Quand le duc de Normandie et les autres seigneurs que vous avez ouï nommer, virent le châtel si fort, ils eurent conseil qu’ils l’assiégeroient ; car, si ils passoient avant et ils laissoient une telle garnison derrière eux, ce leur pourroit tourner à grand dommage et à ennui. Si l’assiégèrent tout autour, et y firent plusieurs assauts, mêmement les Gennevois qui s’abandonnèrent durement et follement pour eux mieux montrer à ce commencement. Si y perdirent de leurs compagnons par plusieurs fois, car ceux du châtel se défendirent durement et sagement ; si que les seigneurs demeurèrent grand’pièce devant, ainçois qu’ils le pussent avoir. Mais au dernier ils firent grand attrait de merriens et de velourdes, et les firent mener par force de gens jusques aux fossés du châtel, et puis firent assaillir trop fortement ; si que, tout en assaillant, ils firent emplir ces fossés de ces merriens, tant que on pouvoit bien, qui vouloit et qui étoit couvert, aller jusques aux murs du châtel, combien que ceux du châtel se défendissent si bien et si vassalement que on ne pourroit mieux deviser, comme de traire, de jeter pierres, chaux, et feu ardent à grand’foison ; et ceux de dehors avoient fait chas[3] et instrumens parquoi on piquoit les murs, tout à couvert. Que vous en ferois-je long conte ? Ceux du châtel virent bien qu’ils n’auroient point de secours et qu’ils ne se pourroient longuement tenir, puisque on pertuisoit les murs ; et si savoient bien qu’ils n’auroient point de merci, s’ils étoient pris par force. Si eurent conseil ensemble qu’ils se rendroient, sauves leurs vies et leurs membres, ainsi qu’ils firent ; et les prirent les seigneurs à merci. Ainsi fut gagné par ces seigneurs françois ce premier châtel que on appelle Chastonceaux, dont ils eurent moult grand’joie, car il leur sembla que ce fût bon commencement de leur entreprise.


CHAPITRE CLVI.


Comment les seigneurs de France assiégèrent Nantes où le comte Montfort étoit ; et là eut maintes escarmouches le siége durant.


Quand le duc de Normandie et les autres seigneurs eurent conquis Chastonceaux, si comme vous avez ouï, le duc de Normandie, qui étoit souverain de tous, le livra tantôt à messire Charles de Blois, comme sien ; et y mit dedans bon châtelain et grand’foison de gens d’armes pour garder l’entrée du pays et pour conduire ceux qui viendroient après eux.

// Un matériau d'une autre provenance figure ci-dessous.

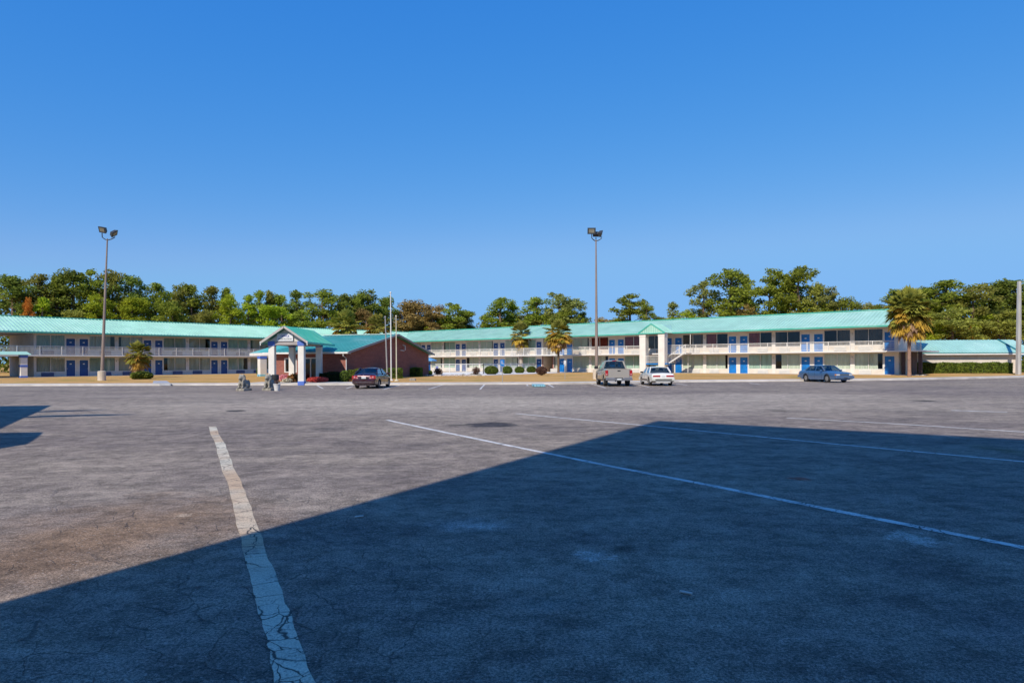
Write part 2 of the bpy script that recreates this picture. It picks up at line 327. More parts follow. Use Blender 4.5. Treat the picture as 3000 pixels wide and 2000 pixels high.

Puis se délogèrent

  1. Son nom est Antonio Doria. Il était un des chefs des Gibelins de Gênes, tandis que Charles Grimaldi était du parti des Guelfes. Philippe de Valois avait pris en 1338 à son service vingt galères armées par les Gibelins de Gênes et vingt autres armées par les Guelfes de Monaco. Antonio Doria commandait les quarante galères. Il fut créé amiral de France en 1339.
  2. La Loire.
  3. Espèce de galerie couverte faite de pièces de bois, sous laquelle on approchait, sans danger, des murs d’une place assiégée.